Basic economics says that when demand drops and supply holds steady, prices come down. That could mean more affordable cars in the future — but it’s a long road to get there.
There’s also a manufacturing angle. If automakers recognize that a growing share of buyers are locked into 6-, 7-, or 8-year loans, they may reduce production to avoid flooding dealerships with inventory that has no buyers. That could temper the price relief somewhat.
As Ray noted: “You take these people out of the market, there’s less demand. When you take out demand and keep supply the same, prices should go down. That should be what happens.“
But he also cautioned that financial engineering — creative lending programs designed to squeeze more buyers into the market — could delay or prevent that correction from ever fully materializing.

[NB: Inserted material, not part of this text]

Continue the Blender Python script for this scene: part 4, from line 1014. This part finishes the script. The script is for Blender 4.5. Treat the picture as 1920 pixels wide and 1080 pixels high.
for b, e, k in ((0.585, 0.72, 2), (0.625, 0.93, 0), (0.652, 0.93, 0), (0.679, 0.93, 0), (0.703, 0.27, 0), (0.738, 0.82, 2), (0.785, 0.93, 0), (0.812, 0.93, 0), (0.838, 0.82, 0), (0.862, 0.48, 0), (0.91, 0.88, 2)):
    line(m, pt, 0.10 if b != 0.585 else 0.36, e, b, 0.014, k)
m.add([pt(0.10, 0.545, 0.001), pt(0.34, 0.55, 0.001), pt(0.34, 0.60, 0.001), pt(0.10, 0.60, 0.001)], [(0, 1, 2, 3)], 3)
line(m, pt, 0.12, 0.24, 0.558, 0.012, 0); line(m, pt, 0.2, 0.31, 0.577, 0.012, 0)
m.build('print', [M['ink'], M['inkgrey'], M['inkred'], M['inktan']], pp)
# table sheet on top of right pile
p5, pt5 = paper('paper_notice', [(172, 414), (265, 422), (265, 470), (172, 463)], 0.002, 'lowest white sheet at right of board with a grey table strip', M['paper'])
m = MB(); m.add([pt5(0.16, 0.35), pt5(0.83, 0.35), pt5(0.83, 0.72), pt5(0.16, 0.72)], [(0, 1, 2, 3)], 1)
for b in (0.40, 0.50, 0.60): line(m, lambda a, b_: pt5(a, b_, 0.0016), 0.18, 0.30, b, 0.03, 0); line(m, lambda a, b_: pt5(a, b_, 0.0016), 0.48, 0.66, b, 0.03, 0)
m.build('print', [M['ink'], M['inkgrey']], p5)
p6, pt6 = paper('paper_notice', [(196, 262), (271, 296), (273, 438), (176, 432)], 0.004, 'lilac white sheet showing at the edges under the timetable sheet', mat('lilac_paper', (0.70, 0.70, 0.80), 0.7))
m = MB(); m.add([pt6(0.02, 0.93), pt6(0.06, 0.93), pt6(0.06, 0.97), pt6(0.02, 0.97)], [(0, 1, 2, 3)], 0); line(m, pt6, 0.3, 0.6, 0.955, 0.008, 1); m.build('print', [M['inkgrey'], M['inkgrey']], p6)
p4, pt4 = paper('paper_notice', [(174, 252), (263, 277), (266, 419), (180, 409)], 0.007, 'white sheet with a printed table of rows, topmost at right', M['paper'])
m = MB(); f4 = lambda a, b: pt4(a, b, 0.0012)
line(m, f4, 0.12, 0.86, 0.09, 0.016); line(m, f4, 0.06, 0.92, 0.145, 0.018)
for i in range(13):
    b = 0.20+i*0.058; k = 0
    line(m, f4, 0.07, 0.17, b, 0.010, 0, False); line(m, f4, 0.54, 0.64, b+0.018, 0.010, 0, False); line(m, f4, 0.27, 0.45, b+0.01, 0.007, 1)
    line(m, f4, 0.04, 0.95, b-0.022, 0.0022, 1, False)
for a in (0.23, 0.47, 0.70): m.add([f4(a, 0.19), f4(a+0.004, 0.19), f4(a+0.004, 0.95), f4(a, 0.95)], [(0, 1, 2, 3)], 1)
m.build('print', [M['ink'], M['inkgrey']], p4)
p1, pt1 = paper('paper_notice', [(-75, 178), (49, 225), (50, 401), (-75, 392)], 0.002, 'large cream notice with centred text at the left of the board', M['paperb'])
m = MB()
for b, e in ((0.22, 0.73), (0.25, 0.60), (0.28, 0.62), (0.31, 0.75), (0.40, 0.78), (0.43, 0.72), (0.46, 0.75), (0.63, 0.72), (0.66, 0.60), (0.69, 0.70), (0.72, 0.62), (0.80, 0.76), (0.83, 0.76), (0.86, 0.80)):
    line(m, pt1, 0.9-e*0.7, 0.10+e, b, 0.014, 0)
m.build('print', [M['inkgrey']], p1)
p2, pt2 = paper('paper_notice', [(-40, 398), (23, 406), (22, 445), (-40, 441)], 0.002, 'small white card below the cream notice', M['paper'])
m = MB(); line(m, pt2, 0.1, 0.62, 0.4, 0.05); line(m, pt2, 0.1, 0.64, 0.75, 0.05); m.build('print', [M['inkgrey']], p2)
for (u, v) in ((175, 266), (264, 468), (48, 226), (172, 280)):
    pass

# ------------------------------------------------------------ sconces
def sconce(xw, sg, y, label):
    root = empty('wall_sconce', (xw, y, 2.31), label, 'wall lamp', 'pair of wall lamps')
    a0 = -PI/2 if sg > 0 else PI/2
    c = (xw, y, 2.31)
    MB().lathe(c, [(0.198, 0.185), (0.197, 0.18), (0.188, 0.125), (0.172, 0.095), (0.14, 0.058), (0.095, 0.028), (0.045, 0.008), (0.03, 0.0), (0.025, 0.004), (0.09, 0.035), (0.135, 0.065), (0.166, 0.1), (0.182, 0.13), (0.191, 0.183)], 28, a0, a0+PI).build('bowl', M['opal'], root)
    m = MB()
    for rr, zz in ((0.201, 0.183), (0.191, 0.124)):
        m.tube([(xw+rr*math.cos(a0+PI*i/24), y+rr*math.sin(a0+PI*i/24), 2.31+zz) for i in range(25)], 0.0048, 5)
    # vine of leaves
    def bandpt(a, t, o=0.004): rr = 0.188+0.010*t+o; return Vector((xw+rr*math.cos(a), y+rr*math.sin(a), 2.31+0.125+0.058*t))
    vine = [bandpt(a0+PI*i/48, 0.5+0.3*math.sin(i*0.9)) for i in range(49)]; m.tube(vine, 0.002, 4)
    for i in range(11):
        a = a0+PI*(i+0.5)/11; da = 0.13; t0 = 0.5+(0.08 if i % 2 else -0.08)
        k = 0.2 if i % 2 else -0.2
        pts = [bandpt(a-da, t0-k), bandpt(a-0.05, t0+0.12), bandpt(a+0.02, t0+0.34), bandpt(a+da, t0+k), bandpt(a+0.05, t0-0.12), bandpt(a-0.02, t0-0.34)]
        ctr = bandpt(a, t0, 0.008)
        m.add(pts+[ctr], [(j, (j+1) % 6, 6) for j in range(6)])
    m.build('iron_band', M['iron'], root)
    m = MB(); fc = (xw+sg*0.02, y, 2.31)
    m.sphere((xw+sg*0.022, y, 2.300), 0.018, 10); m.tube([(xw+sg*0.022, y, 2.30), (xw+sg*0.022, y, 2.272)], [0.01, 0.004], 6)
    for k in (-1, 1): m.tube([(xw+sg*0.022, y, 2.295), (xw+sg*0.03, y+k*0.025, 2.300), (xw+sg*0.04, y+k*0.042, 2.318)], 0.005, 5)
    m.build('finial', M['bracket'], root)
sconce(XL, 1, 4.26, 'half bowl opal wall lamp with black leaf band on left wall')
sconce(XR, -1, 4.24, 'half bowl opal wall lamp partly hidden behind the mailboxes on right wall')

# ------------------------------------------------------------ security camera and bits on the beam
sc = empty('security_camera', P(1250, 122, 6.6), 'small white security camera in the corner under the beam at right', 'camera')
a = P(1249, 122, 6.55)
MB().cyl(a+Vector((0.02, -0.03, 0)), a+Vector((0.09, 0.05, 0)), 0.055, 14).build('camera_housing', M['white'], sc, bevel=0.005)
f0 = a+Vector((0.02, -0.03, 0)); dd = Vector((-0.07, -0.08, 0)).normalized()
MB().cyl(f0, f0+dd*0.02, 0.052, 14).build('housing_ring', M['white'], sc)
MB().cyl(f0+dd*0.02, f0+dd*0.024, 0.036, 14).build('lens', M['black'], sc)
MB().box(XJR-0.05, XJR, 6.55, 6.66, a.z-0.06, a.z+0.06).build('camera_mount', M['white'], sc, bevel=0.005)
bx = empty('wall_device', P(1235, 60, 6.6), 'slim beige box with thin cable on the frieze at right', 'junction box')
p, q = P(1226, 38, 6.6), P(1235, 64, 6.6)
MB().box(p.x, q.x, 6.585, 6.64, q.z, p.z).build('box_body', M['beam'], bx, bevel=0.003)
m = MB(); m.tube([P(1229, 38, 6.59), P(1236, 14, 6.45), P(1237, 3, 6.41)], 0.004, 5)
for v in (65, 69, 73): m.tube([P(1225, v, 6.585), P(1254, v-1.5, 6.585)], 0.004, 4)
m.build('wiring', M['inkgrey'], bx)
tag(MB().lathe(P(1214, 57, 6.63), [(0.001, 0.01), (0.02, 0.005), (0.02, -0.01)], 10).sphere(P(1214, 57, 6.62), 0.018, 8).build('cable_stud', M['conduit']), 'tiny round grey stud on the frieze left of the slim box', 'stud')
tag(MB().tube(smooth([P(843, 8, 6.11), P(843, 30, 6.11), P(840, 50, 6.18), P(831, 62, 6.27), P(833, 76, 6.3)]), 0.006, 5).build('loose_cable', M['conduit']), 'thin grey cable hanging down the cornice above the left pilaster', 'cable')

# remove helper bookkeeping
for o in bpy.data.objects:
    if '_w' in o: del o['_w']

The Bigger Picture: A Debt-Dependent Society
The auto loan crisis doesn’t exist in isolation. Consumer debt across the board is at record highs. Credit card balances continue to climb month after month, and most cardholders make only minimum payments — a strategy that can take 30 years to pay off a balance.
“We as a society have created this cycle, and we need to break the cycle,” Ray said. “We need to say it’s okay if you don’t have the latest and the greatest. Just have something that works and works well.“
The data tells a story of a system that incentivizes short-term consumption over long-term financial health. Lenders profit from high-interest, long-term loans. Dealers profit from moving units today. Finance managers profit from maximizing their pay plans. And borrowers — especially subprime borrowers — bear the consequences.

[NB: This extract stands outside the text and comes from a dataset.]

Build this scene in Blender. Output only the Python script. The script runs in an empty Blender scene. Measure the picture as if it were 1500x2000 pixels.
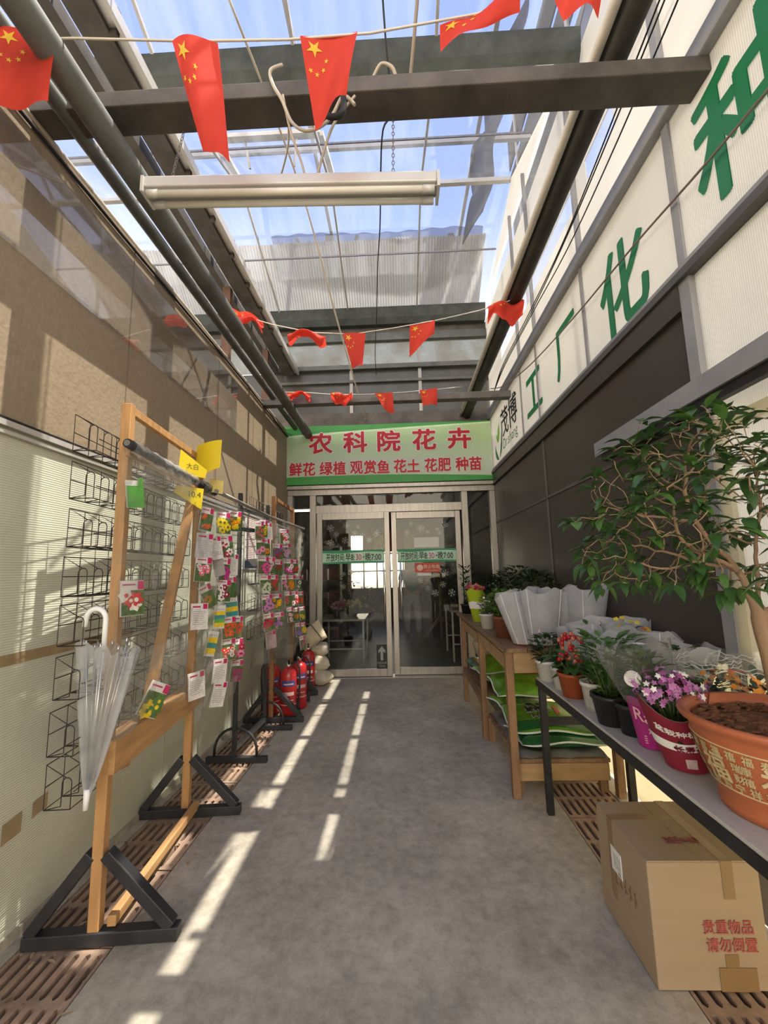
import bpy, bmesh, math, random
from mathutils import Vector as V, Matrix
from mathutils.geometry import tessellate_polygon
PI = math.pi
S = bpy.context.scene
COL = S.collection
random.seed(7)

# ------------------------------------------------------------------ camera
cam_d = bpy.data.cameras.new('camera')
cam_d.sensor_fit = 'VERTICAL'
cam_d.sensor_height = 36.0
cam_d.lens = 820 / 2000 * 36
cam_d.clip_start = 0.02
cam_d.clip_end = 300
cam = bpy.data.objects.new('camera', cam_d)
COL.objects.link(cam)
pitch, yaw, roll = 0.139310690, 0.0326856139, -0.0230253080
fw = V((-math.sin(yaw) * math.cos(pitch), math.cos(yaw) * math.cos(pitch), math.sin(pitch)))
r0 = V((math.cos(yaw), math.sin(yaw), 0))
u0 = r0.cross(fw)
rt = math.cos(roll) * r0 + math.sin(roll) * u0
up = -math.sin(roll) * r0 + math.cos(roll) * u0
m3 = Matrix((rt, up, -fw)).transposed()
cam.matrix_world = Matrix.Translation((0, 0, 1.45)) @ m3.to_4x4()
S.camera = cam

# ------------------------------------------------------------------ sky, sun, exposure
SUN_E = math.radians(66.5)
SUN_STRENGTH = 6.4
WORLD_STRENGTH = 1.0
EXPOSURE = 0.55
S.view_settings.view_transform = 'Standard'
S.view_settings.look = 'None'
S.view_settings.exposure = EXPOSURE
S.view_settings.gamma = 1
S.view_settings.use_curve_mapping = False
S.cycles.max_bounces = 12
S.cycles.transparent_max_bounces = 32
S.cycles.transmission_bounces = 8
S.cycles.diffuse_bounces = 6
S.cycles.caustics_reflective = False
S.cycles.caustics_refractive = False
S.cycles.sample_clamp_indirect = 6.0

w = bpy.data.worlds.new('sky')
S.world = w
w.use_nodes = True
nt = w.node_tree
nt.nodes.clear()
wo = nt.nodes.new('ShaderNodeOutputWorld')
bg = nt.nodes.new('ShaderNodeBackground')
bg.inputs['Strength'].default_value = WORLD_STRENGTH
tc = nt.nodes.new('ShaderNodeTexCoord')
sx = nt.nodes.new('ShaderNodeSeparateXYZ')
mr = nt.nodes.new('ShaderNodeMapRange')
mr.inputs['From Min'].default_value = -1
mr.inputs['From Max'].default_value = 1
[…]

Key Takeaways for Car Buyers
- Know your numbers: Don’t fixate solely on the monthly payment. Understand the total cost of the loan, including interest over the full term, and factor in your down payment.
- Avoid ultra-long loan terms: An 84-month or longer auto loan might make the monthly payment look manageable, but you’ll likely be underwater for years and pay significantly more in total.

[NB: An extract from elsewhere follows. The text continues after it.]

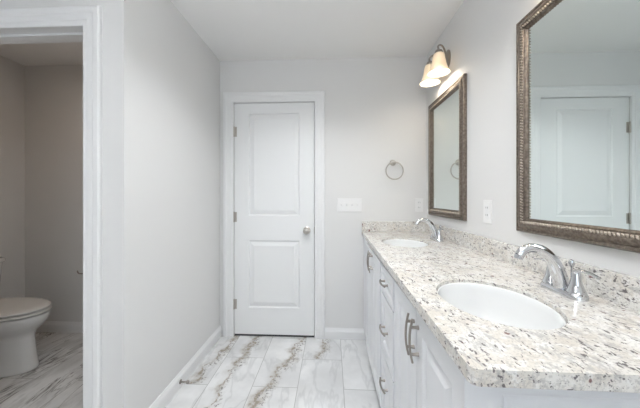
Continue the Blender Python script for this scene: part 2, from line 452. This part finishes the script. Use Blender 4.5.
cab_front('door', .8515, 1.137, ZK+.012, .882, (.868, .800, 'v'))
cab_front('drawer', 1.165, 1.440, .748, .882, (1.305, .820, 'h'))
cab_front('drawer', 1.165, 1.440, .455, .740, (1.305, .600, 'h'))
cab_front('drawer', 1.165, 1.440, ZK+.012, .447, (1.305, .342, 'h'))
cab_front('door', 1.468, 1.758, ZK+.012, .882, (1.733, .815, 'v'))
cab_front('door', 1.762, 2.052, ZK+.012, .882, (1.787, .815, 'v'))

# ------------------------------------------------------------------ granite worktop with two sink holes
WT, WB = .930, .900
S1, S2 = (.466, .822), (.476, 1.822)
AX, AY = .143, .186
top = thing('granite_countertop', 'speckled cream granite worktop with two oval sink cut-outs on the white vanity', 'countertop', (.52, 1.43, WB))
def worktop():
    bm = bmesh.new()
    out = []
    def arc(cx, cy, r, a0, a1, n=6):
        for i in range(n+1):
            a = a0 + (a1-a0)*i/n; out.append((cx+r*math.cos(a), cy+r*math.sin(a)))
    yn, xn, xb = .485, .240, .262
    arc(xn+.016, yn+.016, .016, PI, 1.5*PI)
    out += [(R, yn-.006), (R, D), (xb, D)]
    loops = [out]
    for cx, cy in (S1, S2): loops.append([(cx+AX*math.cos(2*PI*i/64), cy+AY*math.sin(2*PI*i/64)) for i in range(64)])
    es = []
    for lp in loops:
        v = [bm.verts.new((x, y, WT)) for x, y in lp]
        es += [bm.edges.new((v[i], v[(i+1) % len(v)])) for i in range(len(v))]
    bmesh.ops.triangle_fill(bm, use_beauty=True, use_dissolve=False, edges=es, normal=(0, 0, 1))
    r = bmesh.ops.extrude_face_region(bm, geom=bm.faces[:])
    for v in [g for g in r['geom'] if isinstance(g, bmesh.types.BMVert)]: v.co.z = WB
    return bm
wo = obj('slab', worktop(), M['granite'], top)
md = wo.modifiers.new('edge', 'BEVEL'); md.width = .0035; md.segments = 3; md.limit_method = 'ANGLE'; md.angle_limit = math.radians(40)
tag(obj('granite_backsplash', bm_box(R-.020, R, .478, D-.020, WT, 1.014, bev=.002), M['granite']), 'long speckled granite backsplash strip along the right wall under the mirrors', 'backsplash')
tag(obj('granite_backsplash', bm_box(.262, R, D-.020, D, WT, 1.014, bev=.002), M['granite']), 'short speckled granite backsplash strip on the back wall behind the far sink', 'backsplash')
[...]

- Check your loan-to-value ratio: If a lender is willing to loan you significantly more than the car is worth, that’s a red flag, not a green light.
- Be honest about affordability: If you can only afford a car with a 7-year loan at a high interest rate, you likely can’t afford that car. Consider a less expensive option.
- Educate yourself and your family: Financial literacy around auto loans, credit, and debt management is more important than ever. Resources are widely available — use them.
Conclusion
The 32-year record in subprime auto loan delinquencies is more than a statistic — it’s a warning signal for the entire auto industry and for consumers alike. The combination of extended loan terms, loose lending standards, record negative equity, and declining borrower creditworthiness has created conditions that many industry experts are calling unsustainable.
Whether this leads to a meaningful correction in car prices, a wave of dealership struggles, or a fundamental rethinking of how auto lending works in America remains to be seen. But one thing is clear: the current trajectory isn’t working for the people it’s supposed to serve. Being informed, making disciplined financial decisions, and living within your means isn’t just good advice — in today’s auto market, it’s essential.